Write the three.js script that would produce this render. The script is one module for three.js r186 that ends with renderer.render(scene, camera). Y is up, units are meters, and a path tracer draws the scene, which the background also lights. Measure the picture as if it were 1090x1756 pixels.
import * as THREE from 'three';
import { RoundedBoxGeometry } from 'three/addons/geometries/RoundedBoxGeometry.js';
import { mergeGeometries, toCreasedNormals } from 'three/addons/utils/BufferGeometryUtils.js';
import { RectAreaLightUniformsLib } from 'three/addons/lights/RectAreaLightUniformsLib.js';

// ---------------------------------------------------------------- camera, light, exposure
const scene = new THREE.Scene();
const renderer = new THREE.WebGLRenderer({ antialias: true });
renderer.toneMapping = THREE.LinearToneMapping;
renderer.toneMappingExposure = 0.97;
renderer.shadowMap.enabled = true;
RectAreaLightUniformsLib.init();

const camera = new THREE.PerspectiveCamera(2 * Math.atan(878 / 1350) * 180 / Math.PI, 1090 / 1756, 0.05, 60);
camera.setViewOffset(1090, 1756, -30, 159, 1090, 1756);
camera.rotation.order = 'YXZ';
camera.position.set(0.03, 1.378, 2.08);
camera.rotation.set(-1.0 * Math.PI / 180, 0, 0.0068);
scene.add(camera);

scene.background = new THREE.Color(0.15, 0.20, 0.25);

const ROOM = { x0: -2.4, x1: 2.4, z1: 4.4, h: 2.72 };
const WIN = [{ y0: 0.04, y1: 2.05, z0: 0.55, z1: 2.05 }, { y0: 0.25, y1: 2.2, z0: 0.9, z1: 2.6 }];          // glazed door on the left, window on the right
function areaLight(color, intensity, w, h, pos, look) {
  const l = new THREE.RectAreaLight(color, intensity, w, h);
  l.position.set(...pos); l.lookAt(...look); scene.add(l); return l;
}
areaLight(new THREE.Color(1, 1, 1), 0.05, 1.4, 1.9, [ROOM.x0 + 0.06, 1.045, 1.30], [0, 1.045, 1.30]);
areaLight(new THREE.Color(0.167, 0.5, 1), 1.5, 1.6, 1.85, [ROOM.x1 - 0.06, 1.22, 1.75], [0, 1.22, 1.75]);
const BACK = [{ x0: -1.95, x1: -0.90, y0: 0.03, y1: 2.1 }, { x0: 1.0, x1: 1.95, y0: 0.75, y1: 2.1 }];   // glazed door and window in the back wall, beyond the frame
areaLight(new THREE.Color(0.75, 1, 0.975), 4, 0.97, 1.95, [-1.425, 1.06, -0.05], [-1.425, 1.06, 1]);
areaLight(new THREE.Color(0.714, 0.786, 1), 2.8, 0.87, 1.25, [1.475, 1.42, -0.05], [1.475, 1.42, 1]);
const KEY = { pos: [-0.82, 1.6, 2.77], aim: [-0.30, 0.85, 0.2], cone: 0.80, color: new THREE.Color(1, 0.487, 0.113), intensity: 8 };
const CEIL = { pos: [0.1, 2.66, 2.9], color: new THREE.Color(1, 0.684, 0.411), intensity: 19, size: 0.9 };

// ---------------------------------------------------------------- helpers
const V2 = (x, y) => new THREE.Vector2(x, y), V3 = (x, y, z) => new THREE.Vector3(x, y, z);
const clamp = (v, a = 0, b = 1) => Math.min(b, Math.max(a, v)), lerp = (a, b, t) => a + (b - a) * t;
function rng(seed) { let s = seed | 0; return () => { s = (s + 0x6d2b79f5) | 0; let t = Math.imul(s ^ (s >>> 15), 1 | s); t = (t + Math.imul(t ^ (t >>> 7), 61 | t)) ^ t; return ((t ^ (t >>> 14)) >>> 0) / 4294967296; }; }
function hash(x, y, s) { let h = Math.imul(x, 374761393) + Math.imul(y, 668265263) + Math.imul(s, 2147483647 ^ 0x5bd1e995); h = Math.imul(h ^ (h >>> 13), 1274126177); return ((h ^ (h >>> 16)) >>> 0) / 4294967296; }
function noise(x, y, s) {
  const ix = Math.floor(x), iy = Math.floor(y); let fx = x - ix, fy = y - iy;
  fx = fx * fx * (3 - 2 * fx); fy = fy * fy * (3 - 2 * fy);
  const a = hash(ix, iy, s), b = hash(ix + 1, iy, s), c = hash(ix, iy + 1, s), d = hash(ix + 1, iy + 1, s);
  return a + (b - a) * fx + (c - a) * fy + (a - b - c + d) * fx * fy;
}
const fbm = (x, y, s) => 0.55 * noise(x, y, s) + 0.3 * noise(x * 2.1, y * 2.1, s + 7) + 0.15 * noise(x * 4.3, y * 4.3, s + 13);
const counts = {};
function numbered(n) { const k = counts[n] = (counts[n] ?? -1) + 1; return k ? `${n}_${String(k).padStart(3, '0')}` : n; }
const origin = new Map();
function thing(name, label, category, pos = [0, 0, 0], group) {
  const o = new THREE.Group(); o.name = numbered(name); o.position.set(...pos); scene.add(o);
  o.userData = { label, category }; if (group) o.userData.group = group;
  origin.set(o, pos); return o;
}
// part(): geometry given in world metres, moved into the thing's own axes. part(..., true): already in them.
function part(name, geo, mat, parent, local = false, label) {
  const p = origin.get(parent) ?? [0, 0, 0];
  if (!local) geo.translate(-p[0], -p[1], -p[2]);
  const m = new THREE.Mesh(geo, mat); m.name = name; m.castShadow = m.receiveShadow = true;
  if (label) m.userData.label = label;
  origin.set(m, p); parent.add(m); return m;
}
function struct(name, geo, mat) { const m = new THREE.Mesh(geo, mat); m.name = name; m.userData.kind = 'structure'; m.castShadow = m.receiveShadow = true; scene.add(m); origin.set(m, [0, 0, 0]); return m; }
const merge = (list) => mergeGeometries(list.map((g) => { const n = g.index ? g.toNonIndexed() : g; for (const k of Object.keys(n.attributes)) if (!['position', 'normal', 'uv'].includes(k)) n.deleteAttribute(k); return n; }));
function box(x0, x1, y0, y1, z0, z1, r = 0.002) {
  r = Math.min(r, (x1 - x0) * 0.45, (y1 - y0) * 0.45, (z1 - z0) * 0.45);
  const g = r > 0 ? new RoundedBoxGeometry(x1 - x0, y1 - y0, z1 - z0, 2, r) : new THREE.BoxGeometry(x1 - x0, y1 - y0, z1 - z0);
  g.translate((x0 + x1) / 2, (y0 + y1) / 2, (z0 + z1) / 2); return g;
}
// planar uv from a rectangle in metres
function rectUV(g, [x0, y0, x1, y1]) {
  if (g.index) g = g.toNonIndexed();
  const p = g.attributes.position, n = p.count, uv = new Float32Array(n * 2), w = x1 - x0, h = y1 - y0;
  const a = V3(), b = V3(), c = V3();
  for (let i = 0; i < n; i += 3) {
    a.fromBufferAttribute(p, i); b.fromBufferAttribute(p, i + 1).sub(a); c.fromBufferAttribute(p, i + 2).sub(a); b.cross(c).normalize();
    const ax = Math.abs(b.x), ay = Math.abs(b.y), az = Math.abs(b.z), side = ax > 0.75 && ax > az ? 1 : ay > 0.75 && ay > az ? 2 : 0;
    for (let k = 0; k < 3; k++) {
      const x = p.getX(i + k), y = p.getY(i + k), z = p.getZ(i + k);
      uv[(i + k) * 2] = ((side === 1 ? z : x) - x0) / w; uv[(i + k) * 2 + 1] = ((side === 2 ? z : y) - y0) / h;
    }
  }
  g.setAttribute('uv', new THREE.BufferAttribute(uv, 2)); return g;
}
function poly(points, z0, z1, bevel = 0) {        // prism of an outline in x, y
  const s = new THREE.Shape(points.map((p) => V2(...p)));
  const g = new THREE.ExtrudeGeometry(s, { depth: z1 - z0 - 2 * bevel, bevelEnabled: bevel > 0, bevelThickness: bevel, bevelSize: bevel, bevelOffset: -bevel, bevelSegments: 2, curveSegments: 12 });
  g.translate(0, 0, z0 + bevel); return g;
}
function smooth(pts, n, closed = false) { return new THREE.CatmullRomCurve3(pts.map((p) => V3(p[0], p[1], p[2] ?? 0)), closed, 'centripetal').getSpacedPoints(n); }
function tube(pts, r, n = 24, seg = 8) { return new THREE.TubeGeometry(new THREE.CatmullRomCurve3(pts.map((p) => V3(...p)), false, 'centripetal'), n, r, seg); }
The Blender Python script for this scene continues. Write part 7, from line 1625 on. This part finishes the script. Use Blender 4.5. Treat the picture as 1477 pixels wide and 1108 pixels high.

-------------------------

= Problem details =
Copy each line above that contains the string "camera".

= Solution to the exercise =
Write the three.js script that would produce this render. The script is one module for three.js r186 that ends with renderer.render(scene, camera). Y is up, units are meters, and a path tracer draws the scene, which the background also lights. Measure the picture as if it were 1090x1756 pixels.
// ---------------------------------------------------------------- camera, light, exposure
const camera = new THREE.PerspectiveCamera(2 * Math.atan(878 / 1350) * 180 / Math.PI, 1090 / 1756, 0.05, 60);
camera.setViewOffset(1090, 1756, -30, 159, 1090, 1756);
camera.rotation.order = 'YXZ';
camera.position.set(0.03, 1.378, 2.08);
camera.rotation.set(-1.0 * Math.PI / 180, 0, 0.0068);
scene.add(camera);